◆ **Written task**: Report each line of the data that includes the word "parts".

________

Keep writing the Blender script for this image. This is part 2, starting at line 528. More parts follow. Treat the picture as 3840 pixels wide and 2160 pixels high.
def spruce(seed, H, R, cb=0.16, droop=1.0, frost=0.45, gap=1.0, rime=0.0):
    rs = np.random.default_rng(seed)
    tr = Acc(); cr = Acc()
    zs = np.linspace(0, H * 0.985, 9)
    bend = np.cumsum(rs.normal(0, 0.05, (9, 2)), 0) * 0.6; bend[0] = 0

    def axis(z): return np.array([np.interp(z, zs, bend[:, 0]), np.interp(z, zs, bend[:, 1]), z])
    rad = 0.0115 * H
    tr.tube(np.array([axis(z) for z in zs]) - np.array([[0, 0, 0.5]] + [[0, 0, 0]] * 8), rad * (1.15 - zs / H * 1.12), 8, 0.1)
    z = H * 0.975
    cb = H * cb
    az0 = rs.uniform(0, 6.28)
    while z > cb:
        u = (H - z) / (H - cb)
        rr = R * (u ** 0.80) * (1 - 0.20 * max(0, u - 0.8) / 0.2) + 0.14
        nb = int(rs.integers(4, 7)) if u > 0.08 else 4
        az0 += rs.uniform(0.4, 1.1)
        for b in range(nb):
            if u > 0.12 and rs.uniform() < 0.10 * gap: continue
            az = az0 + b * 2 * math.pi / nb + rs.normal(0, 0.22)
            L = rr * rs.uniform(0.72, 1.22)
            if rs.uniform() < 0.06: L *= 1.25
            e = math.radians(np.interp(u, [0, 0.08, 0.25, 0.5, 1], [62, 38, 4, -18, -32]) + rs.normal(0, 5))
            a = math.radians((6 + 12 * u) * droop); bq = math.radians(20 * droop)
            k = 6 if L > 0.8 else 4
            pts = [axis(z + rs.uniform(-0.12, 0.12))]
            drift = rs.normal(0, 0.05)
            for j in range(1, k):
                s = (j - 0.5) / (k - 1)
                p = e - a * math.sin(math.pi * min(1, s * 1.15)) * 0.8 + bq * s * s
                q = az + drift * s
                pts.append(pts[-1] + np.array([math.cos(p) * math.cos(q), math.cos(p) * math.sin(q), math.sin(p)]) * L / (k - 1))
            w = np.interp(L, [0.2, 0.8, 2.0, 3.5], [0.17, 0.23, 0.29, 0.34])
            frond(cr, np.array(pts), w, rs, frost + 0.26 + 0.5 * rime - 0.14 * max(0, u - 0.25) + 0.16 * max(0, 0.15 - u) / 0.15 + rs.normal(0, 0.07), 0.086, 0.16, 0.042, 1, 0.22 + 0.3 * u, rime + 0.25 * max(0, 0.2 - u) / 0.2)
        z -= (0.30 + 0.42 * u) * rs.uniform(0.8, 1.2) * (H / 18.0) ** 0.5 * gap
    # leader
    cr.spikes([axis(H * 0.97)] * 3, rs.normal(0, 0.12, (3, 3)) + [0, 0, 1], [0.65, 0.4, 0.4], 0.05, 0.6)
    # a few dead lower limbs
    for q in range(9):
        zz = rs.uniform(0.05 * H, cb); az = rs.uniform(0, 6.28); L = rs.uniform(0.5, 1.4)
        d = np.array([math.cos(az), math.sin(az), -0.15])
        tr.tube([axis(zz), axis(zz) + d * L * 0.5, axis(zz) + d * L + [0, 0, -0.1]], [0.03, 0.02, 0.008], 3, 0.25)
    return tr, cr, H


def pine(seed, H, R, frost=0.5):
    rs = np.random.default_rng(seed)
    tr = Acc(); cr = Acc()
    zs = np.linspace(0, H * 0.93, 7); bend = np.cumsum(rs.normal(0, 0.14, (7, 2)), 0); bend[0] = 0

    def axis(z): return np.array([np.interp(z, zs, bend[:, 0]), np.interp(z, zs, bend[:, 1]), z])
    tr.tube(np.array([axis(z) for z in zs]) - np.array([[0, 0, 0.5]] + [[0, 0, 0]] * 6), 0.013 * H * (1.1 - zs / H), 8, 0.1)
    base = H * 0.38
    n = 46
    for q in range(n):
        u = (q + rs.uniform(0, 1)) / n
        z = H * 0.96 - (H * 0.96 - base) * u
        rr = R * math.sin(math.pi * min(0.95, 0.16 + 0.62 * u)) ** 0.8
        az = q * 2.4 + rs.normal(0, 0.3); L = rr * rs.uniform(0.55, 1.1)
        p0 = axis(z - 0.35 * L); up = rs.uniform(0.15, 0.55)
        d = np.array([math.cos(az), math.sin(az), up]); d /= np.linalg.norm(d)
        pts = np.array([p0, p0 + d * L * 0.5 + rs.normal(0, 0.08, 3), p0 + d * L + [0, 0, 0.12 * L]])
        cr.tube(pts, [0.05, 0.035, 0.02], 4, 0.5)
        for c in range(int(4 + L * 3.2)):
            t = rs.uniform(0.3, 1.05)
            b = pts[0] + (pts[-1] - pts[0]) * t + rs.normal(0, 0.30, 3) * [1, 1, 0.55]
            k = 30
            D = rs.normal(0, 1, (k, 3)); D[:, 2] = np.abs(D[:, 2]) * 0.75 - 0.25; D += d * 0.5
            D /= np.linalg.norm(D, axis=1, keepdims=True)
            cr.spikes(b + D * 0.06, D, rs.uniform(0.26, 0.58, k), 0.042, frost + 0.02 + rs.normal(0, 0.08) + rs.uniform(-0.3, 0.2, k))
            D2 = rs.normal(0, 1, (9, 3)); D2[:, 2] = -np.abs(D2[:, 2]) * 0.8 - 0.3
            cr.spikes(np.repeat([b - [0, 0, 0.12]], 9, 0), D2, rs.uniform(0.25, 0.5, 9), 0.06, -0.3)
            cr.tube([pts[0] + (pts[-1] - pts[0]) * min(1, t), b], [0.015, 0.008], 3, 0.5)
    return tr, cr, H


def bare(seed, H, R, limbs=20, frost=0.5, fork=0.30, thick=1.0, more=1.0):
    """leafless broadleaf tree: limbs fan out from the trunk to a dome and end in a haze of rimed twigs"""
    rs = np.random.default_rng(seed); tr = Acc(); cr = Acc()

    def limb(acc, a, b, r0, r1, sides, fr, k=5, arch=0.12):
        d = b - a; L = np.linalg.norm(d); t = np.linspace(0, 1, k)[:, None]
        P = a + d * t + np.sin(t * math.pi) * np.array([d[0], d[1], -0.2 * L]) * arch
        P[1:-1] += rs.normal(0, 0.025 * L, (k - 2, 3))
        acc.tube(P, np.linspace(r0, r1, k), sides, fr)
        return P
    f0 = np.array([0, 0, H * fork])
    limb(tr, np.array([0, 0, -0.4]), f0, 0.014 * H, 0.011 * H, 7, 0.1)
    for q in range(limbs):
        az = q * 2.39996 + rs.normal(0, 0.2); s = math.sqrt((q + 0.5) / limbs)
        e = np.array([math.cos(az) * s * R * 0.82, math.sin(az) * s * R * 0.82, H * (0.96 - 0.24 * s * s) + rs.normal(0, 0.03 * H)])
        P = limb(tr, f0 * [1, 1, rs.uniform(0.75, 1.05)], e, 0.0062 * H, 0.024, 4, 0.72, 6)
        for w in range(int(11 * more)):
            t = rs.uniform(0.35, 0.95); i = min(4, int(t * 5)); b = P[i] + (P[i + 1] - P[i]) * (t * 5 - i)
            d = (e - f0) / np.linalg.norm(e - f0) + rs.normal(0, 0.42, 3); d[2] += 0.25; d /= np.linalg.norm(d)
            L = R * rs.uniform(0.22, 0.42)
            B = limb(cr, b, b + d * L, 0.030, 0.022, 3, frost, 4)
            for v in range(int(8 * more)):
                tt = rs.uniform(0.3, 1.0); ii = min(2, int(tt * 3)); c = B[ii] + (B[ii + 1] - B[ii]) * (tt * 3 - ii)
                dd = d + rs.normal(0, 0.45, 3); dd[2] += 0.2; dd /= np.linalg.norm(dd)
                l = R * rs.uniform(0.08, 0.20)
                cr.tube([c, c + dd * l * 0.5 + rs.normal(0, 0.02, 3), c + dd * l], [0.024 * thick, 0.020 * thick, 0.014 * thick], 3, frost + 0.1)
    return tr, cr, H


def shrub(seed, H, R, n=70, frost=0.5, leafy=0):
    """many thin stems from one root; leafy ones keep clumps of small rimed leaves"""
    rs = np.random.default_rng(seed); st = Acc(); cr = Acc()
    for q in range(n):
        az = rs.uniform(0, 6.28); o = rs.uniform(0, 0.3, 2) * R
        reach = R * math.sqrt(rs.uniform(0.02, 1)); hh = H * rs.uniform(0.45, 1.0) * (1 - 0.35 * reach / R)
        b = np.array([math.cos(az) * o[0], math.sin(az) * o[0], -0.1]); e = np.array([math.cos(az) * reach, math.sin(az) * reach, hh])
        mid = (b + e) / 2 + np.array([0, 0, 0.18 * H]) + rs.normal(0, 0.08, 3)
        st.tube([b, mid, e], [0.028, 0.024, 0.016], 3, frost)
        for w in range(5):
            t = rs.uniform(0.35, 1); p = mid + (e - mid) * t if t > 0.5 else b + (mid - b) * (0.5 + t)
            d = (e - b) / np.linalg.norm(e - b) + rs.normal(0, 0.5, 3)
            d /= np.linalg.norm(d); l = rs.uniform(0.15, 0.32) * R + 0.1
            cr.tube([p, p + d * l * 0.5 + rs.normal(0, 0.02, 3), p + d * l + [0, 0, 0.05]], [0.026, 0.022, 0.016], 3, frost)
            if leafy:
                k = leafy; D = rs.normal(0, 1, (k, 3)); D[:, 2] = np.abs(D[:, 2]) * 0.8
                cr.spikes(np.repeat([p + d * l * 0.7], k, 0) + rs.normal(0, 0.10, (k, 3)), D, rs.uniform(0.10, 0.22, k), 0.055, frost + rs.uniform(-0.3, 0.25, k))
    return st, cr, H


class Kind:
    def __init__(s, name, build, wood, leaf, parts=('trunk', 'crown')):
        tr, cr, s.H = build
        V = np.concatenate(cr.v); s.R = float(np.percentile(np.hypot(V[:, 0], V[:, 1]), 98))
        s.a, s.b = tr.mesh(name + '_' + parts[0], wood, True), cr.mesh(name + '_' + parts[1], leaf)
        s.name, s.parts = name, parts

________

◆ **The answer**:
Keep writing the Blender script for this image. This is part 2, starting at line 528. More parts follow. Treat the picture as 3840 pixels wide and 2160 pixels high.
    def __init__(s, name, build, wood, leaf, parts=('trunk', 'crown')):
        s.a, s.b = tr.mesh(name + '_' + parts[0], wood, True), cr.mesh(name + '_' + parts[1], leaf)
        s.name, s.parts = name, parts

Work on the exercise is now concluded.